Hatta dün CHP'nin önerisi üzerine Meclis Genel Kurulu olağanüstü toplandı. Kemal Kılıçdaroğlu grup toplantısında Akbelen Ormanı için direnen İkizköylüleri getirdi. İkizköylüler diğer partileri de ziyaret etti.
Bu kadar organizasyon herhalde tesadüf olamaz!
Elbette yöre halkının samimi mücadelesine diyecek lafım yok...
Fakat buradan Gezi kalkışması çıkarmak isteyen marjinal örgütlere, ithal kömür lobilerinin fonladığı kesimlere karşı da uyanık olmak gerekiyor.
Niye mi böyle diyorum...
Esasında bunu anlatmak için belki de Yeniköy ve Kemerköy santrallerinin hikâyesine baştan başlamak gerekiyor. İki santralin kuruluşu çok eskiye gidiyor. 1970'lere... O tarihte Türkiye'de ne kömür ne doğalgaz ne yenilenebilir enerji kaynakları var. Evdeki elektrik fuel-oilden ya da motorinden, hidroelektrikten sağlanıyor. 1973'te Arap-İsrail savaşı sonrası petrol fiyatları yükselince, bu ürünleri ithal eden Türkiye büyük bir enerji krizine giriyor. Arkasından siyasi ve toplumsal olaylar... Ve o dönemde yerli kömür rezervlerini seferber ediyor. Soma, Afşin-Elbistan, Yatağan, Çayırhan ve Yeniköy Santrali gibi birçok santral kuruluyor. 1994'lerde ise Kemerköy Santrali... Devlet iki santrali de 20 yıldan fazla çalıştırıyor. O dönemde ithal kaynak bağımlılığı yüzde 20'lere kadar düşüyor. Bu durum ekonomiye de olumlu yansıyor. 2014'te ise iki santral de özelleştiriliyor. Hem de rekor bir bedelle...

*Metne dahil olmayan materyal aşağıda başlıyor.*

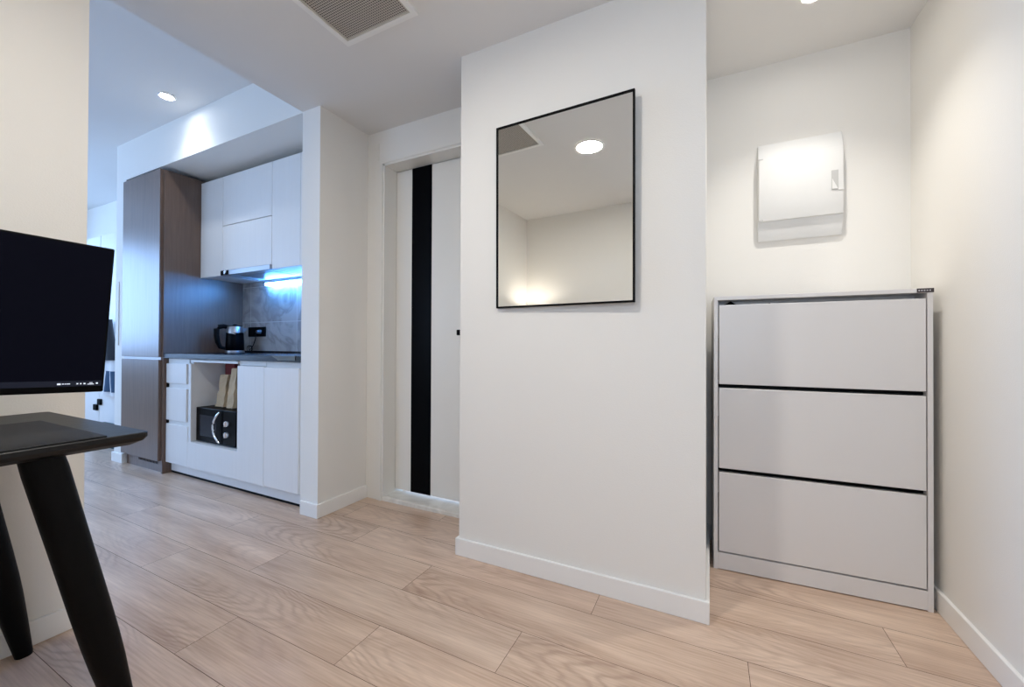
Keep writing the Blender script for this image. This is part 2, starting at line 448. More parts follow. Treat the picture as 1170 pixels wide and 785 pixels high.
# ---------------------------------------------------------------- shoe cabinet
SW, SD, SH = .713, .215, 1.178
sh = thing('shoe_cabinet', 'tall light grey shoe cabinet with three tilting fronts in the niche', 'shoe cabinet', (.020, 1.952, 0), math.radians(2.3))
t_ = .016
def sp(x0): return box(x0, x0 + t_, 0, SD, 0, SH - t_, .001, 1)
obj('side_panel', sp(0), shoe_m, sh, True); obj('side_panel', sp(SW - t_), shoe_m, sh, True)
obj('top_panel', box(0, SW, -.002, SD, SH - t_, SH, .001, 1), shoe_m, sh, True)
obj('back_panel', box(t_, SW - t_, SD - .006, SD, 0, SH - t_), shoe_m, sh, True)
obj('slot_light_board', box(t_, SW - t_, .088, .096, 1.05, SH - t_), shoe_m, sh, True)  # added pale board, makes the slot under the top read as lit grey
obj('plinth', box(t_, SW - t_, .0, .016, .004, .074, .001, 1), shoe_m, sh, True)
for za, zb in ((.785, .797), (.42, .432), (.06, .074)): obj('gap_shade_divider', box(t_, SW - t_, .03, SD - .006, za, zb), black_m, sh, True)  # coloured black to put shade into the gaps between the fronts
for z0, z1 in ((.800, 1.141), (.438, .783), (.081, .420)):
    fl = obj('tilting_front', box(t_ + .004, SW - t_ - .004, -.001, .016, z0, z1, .0012, 1), shoe_m, sh, True)
    obj('pocket', box(t_ + .006, SW - t_ - .006, .03, .16, z0 + .01, z0 + .20), black_m, fl, True)
tg = obj('corner_tag', box(SW - .046, SW + .001, -.0035, -.0005, SH - t_ + .0005, SH - .0005), tag_m, sh, True); tg['label'] = 'small dark maker tag on the top corner'
for i in range(5):
    obj('mark', box(SW - .042 + i * .0075, SW - .038 + i * .0075, -.0042, -.0032, SH - t_ + .006, SH - t_ + .010), paper_mark, tg, True)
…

Bugün yerli kaynaklardan elektrik üretiminin yüzde 60'a yaklaştığı Türkiye'de, kritik tesislerin başında geliyor Yeniköy- Kemerköy Termik Santralleri... Her gün 2 milyon hanenin elektrik ihtiyacına denk gelen üretim yapılıyor. Her 40 haneden 1'nin elektriği bu iki santralde üretiliyor. Büyük çoğunluğu bölge halkından oluşan 3 bin 100 kişi istihdam ediliyor. Dolaylı 15 bin kişinin geçimi sağlanıyor. Üretim yüzde 100 yerli kömürle yapılıyor. (Bu sayede geçen yıl 1 milyar dolarlık kaynak yurt içinde kaldı) Türkiye'nin elektrik üretiminin yüzde 2.5'i, Güney Ege'nin ise yaklaşık yüzde 62'si buradan karşılanıyor. Daha önce bölgeye gittim. Kömür üretiminin sona erdiği maden sahaları rehabilite edilip ağaçlandırılıyor. Zeytin ağaçları verim kaybına uğramadan taşınıp tarımsal üretime kazandırılıyor.
Velhasıl, 'kapansın' denilemeyecek kadar büyük bir işlevi var.
Üstelik de yerli kaynak...
Diyeceksiniz ki, bunları eylem yapan sözde çevreciler, oraya üşüşen muhalefet partileri bilmiyor mu?
Bal gibi biliyorlar.
O yüzden CHP'ye şu soruyu sormak istiyorum.
Santral bugün kapansa ve bölgede elektrik kesilse ne olacak?
Siz iktidara gelseydiniz bu santrali kapatır mıydınız?
Eğer 'kapatırdık' diyorsanız elektriği nereden sağlamayı planlıyordunuz?
Bu sorulara samimi yanıt verebileceklerini zannetmiyorum.
Fakat şunu iyi biliyorum,
Bir kesim uluslararası işbirlikçileriyle Türkiye'deki her tür yerlileşme hamlesine karşı... Yerli kömür stratejisini çizen dönemin Enerji ve Tabii Kaynaklar Bakanı Berat Albayrak'ın 'Burası çok önemli' kitabında dediği gibi; "Bir el Türkiye kendi kömürünü kullanmasın diye hep devrede... Nedense bu yapıların ithal kömür eylemi yaptıklarını hiç görmedik."